I saw this advice from Ray Bradbury:
What if you have a blockage and you don’t know what to do about it? Well, it’s obvious you’re doing the wrong thing, aren’t you? . . . You’re being warned, aren’t you? Your subconscious is saying I don’t like you anymore. You’re writing about things I don’t give a damn for. . . If you have writers’ block you can cure it this evening by stopping what you’re doing and writing something else. You picked the wrong subject. -from “Telling the Truth,” the keynote address of The Sixth Annual Writer’s Symposium by the Sea, sponsored by Point Loma Nazarene University, 2001
Academic writing, writing for others, writing what I thought I needed to write — all of that was so damaging. It was worse than writing for money. I couldn't love what I was writing because academic writing had become a chore and a job that was beholden to someone else's whims, to someone else's wants, and to everyone else's not giving a shit.
Being blocked as an academic writer is not the same thing as being blocked as a writer.

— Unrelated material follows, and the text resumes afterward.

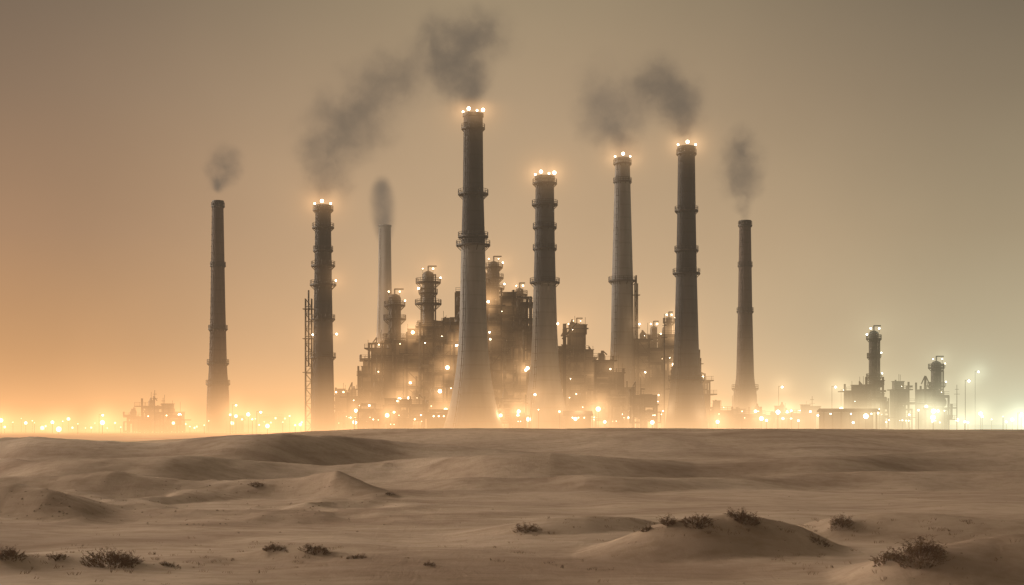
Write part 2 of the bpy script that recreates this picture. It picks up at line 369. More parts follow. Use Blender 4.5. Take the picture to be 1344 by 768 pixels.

I wondered why it was that I could teach, with joy and creativity, or why I could give talks and parry criticisms with style. There was still love there, in those modes. Sure, we can also label perfectionism or claim something like that. But my insides knew. They knew something was wrong and something needed to change. My brain couldn't compute it.
I wrote without difficulty before grad school. And then I felt the slowing, the impediments, the things that squeezed me down to a trickle of myself, a drip here, a bit of moisture there.
I produced intellectual condensation. I squeezed a painful drip or two from a pained prostate. Choose any disturbed metaphor. That's what academic writing is.
I'm not a blocked writer. Why did it take so long to hear that?